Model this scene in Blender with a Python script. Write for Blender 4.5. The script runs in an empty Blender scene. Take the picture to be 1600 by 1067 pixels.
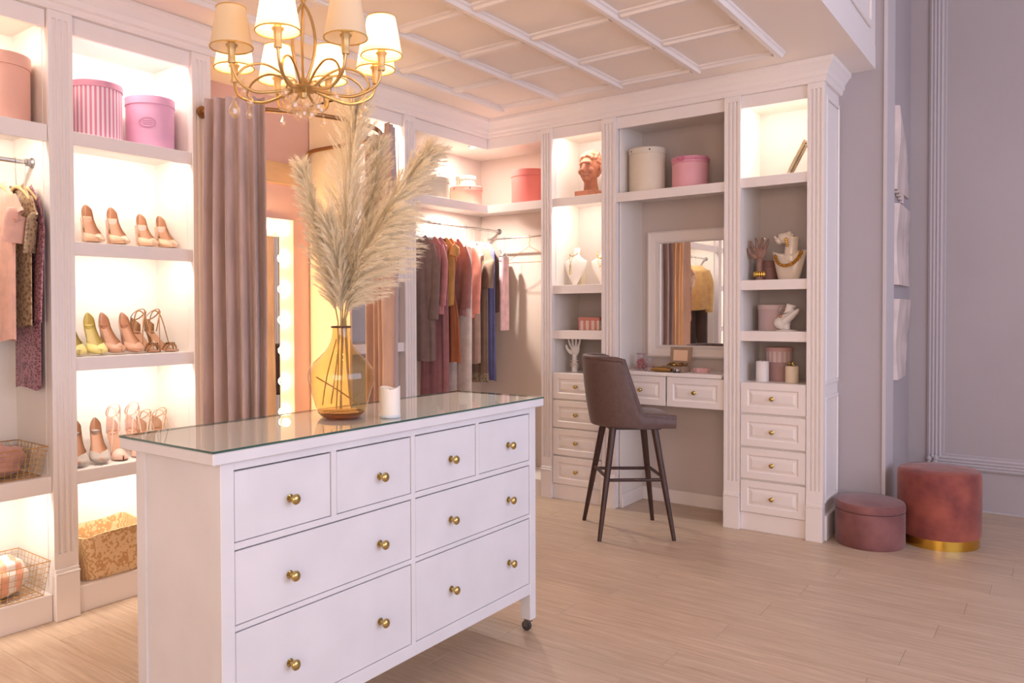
import bpy, bmesh, math, random
from mathutils import Vector, Matrix
random.seed(7)
R = math.radians
sc = bpy.context.scene
col = sc.collection

# ---------------------------------------------------------------- camera
CAM = dict(F=1228.71, yaw=38.6624, pitch=1.0245, roll=-0.25, cx=678.72, cy=510.17, h=1.375)
def make_camera():
    y, p, ro = R(CAM['yaw']), R(CAM['pitch']), R(CAM['roll'])
    f0 = Vector((-math.sin(y), math.cos(y), 0)); r0 = Vector((math.cos(y), math.sin(y), 0)); u0 = Vector((0, 0, 1))
    f = f0 * math.cos(p) - u0 * math.sin(p); u1 = u0 * math.cos(p) + f0 * math.sin(p)
    r = r0 * math.cos(ro) + u1 * math.sin(ro); u = u1 * math.cos(ro) - r0 * math.sin(ro)
    cd = bpy.data.cameras.new('camera'); co = bpy.data.objects.new('camera', cd); col.objects.link(co)
    m = Matrix((r, u, -f)).transposed().to_4x4(); m.translation = (0, 0, CAM['h']); co.matrix_world = m
    cd.sensor_fit = 'HORIZONTAL'; cd.sensor_width = 36; cd.lens = CAM['F'] * 36 / 1600
    cd.shift_x = (800 - CAM['cx']) / 1600; cd.shift_y = -(533.5 - CAM['cy']) / 1600
    cd.clip_start = .05
    sc.camera = co
make_camera()

# ---------------------------------------------------------------- world, window light, added rear fill, exposure
sc.view_settings.view_transform = 'Standard'; sc.view_settings.look = 'None'
sc.view_settings.gamma = 1; sc.view_settings.use_curve_mapping = False
sc.view_settings.exposure = 0.58
w = bpy.data.worlds.new('daylight'); sc.world = w; w.use_nodes = True
w.node_tree.nodes['Background'].inputs[0].default_value = (.80, .86, 1, 1)
w.node_tree.nodes['Background'].inputs[1].default_value = 1.0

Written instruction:
Reproduce the data above word for word from its first line through the line that holds "col = sc.collection", both ends included; skip pictures.

Complete response:
Model this scene in Blender with a Python script. Write for Blender 4.5. The script runs in an empty Blender scene. Take the picture to be 1600 by 1067 pixels.
import bpy, bmesh, math, random
from mathutils import Vector, Matrix
random.seed(7)
R = math.radians
sc = bpy.context.scene
col = sc.collection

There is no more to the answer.